É por causa destas dificuldades que na forma mais dura de sociologia, nomeadamente aquela que quantifica, se dê privilégio à probabilidade. O raciocínio é impecável. Há causas e há o acaso. Se calhar, o acaso pesa mais do que a causa. O acaso é função do acidente ou da coincidência, uma das principais fontes de superstição entre nós. Alunas duma escola construída no terreno que outrora foi cemitério duma linhagem que não foi consultada (quando se construíu a escola), prontos, deve haver uma relação entre os espíritos e os desmaios. É a nossa tradição. É muito complicada. Nós somos africanos. Depois os jornais e a televisão convidam especialistas para pronunciarem longas dissertações sobre aspectos da nossa cultura ancestral. O sociólogo duro considera que o acaso, bem estudado (com a ajuda de estatística que se debruça sobre processos aleatórios) pode revelar padrões. O número de acidentes que ocorrem entre as 2 e as 3 de madrugada na marginal e que envolvem jovens (cuja maioria tirou o carro dos pais sem licença destes) forma um padrão de acidentes que nos pode permitir tirar ilações a respeito da sua distribuição. Quem concluir que a causa desses acidentes é a fúria dos pais (que não foram consultados...) não está a ler bem este texto e muito provavelmente anda aqui perdido.
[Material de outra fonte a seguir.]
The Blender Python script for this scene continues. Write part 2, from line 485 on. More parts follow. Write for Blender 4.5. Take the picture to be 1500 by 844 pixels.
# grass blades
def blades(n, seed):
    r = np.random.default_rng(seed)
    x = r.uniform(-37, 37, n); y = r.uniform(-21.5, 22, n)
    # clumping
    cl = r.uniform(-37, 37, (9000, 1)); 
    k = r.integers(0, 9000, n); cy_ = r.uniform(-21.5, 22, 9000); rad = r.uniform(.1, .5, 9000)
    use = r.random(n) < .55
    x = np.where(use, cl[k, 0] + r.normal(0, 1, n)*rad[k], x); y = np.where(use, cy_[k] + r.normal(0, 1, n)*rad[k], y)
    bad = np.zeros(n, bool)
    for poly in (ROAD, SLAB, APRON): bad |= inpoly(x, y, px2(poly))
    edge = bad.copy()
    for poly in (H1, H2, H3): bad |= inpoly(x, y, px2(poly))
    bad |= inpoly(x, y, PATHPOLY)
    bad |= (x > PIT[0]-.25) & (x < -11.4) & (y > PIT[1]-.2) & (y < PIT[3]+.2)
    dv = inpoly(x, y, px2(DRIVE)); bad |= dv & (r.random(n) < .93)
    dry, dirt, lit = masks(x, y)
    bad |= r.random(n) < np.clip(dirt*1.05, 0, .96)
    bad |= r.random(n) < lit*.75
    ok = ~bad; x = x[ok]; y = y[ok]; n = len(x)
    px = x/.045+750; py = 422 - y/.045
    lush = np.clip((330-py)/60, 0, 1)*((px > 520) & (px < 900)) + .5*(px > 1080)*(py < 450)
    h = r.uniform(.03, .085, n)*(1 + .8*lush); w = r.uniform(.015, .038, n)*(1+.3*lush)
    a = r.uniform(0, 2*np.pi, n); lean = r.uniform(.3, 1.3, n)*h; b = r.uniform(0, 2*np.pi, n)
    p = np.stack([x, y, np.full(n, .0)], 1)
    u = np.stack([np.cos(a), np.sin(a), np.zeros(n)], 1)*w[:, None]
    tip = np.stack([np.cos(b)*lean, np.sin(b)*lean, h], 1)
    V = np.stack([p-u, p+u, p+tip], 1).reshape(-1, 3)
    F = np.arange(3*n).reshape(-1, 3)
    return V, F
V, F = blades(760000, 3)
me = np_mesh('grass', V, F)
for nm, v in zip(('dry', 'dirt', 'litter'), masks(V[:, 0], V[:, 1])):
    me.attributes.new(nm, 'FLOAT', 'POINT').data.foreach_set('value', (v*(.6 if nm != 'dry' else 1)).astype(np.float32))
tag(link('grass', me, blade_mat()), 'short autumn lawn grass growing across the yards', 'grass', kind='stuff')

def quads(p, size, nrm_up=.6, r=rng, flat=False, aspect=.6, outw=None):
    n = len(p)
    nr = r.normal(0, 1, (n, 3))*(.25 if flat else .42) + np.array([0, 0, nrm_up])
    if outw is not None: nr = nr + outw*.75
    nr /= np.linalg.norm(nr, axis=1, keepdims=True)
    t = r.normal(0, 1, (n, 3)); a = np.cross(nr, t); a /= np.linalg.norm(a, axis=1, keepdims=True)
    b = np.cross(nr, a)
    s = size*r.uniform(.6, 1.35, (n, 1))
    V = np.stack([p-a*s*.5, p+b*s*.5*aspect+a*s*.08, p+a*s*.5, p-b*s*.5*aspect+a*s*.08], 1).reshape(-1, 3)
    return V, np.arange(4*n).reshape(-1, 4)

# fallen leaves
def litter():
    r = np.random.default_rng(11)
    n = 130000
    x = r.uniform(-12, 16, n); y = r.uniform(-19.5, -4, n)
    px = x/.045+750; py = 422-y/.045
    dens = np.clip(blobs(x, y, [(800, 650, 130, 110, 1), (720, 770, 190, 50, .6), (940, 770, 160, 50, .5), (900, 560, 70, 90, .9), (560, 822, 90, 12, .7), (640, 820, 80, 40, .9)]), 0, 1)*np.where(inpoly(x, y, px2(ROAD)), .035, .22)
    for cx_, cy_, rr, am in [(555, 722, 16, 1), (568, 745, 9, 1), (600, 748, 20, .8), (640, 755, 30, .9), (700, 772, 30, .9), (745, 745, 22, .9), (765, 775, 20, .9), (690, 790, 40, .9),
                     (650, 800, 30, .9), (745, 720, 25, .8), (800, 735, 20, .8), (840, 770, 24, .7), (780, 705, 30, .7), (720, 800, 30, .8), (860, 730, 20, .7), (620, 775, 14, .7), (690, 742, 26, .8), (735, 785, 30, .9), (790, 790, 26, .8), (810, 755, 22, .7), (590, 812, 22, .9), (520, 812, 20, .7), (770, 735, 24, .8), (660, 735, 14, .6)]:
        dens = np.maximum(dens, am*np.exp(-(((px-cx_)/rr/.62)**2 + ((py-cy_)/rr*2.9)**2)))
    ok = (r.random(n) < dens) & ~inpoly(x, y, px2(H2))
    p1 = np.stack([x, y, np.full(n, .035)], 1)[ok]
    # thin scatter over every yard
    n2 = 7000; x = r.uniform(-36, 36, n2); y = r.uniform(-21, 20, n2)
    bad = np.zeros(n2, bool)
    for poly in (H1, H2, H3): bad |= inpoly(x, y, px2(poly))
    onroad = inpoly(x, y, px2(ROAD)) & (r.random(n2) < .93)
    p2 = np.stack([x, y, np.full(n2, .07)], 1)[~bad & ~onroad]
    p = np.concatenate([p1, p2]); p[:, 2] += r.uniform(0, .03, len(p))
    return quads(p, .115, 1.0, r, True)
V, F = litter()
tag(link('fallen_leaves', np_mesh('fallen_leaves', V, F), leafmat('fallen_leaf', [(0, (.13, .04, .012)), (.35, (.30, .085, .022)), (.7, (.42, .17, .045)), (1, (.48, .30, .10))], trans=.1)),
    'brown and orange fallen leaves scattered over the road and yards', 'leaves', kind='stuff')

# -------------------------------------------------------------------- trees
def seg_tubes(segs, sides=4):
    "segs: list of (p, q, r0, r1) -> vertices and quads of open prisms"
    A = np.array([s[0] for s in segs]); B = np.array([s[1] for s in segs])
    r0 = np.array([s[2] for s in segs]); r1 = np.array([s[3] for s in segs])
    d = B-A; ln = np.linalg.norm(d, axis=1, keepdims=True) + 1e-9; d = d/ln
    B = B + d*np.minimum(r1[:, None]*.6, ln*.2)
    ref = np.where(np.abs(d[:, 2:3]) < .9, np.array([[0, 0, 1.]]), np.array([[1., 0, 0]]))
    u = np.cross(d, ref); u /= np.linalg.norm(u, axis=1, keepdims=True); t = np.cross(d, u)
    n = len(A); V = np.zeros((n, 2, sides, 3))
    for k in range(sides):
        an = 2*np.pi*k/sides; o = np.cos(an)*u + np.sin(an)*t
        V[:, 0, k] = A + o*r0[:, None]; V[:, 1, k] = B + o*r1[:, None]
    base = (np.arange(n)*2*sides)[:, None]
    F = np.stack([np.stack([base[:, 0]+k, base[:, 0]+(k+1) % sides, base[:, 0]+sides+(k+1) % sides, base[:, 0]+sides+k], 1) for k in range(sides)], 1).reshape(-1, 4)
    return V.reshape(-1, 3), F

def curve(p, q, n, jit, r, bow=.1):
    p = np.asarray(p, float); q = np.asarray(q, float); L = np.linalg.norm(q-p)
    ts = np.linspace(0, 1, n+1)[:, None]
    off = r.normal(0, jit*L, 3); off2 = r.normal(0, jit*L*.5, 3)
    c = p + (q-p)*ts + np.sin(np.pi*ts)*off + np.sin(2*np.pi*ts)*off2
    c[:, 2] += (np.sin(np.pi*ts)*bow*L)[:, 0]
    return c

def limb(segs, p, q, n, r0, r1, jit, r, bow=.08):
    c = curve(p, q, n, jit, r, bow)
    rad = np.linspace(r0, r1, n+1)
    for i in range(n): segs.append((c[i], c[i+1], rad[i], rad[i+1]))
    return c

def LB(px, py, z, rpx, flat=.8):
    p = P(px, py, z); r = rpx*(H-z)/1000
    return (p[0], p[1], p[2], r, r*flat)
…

Mas voltemos ao exemplo do braço para o ar. Não sei se repararam numa coisa muito interessante. É que aquilo que eu apontei como possíveis causas é, bem analisado, algo que está melhor no reino daquilo que chamaríamos de razões. E isto é importante. Já houve filósofos que disseram que causas e razões são uma e mesma coisa (Leibnitz, Descartes e mesmo Spinoza), mas é preciso cuidado com isso. Conforme Max Weber já havia dito há muitas décadas, a sociologia vira a sua atenção analítica para as razões que as pessoas têm para fazerem o que fazem. Ao contrário do que muitos pensam, Weber nunca descartou a importância de causas, embora ele aconselhasse cuidado. O que ele sempre disse foi que a sociologia, ao tentar explicar seja o que for, vai ter que olhar para probabilidades objectivas. Ela faz isso argumentado de forma contra-factual, isto é perguntado como as coisas teriam sido se o que precisa de ser explicado tivesse tido este ou aquele comportamento/manifestação. Este procedimento permite não só avaliar a importância dum determinado evento como também avaliar o peso relativo do que o antecedeu.
Mas o ponto central é que razões pesam mais do que coisas naquilo que o sociólogo tem de considerar como seu objecto. E isso é um grande quebra-cabeças.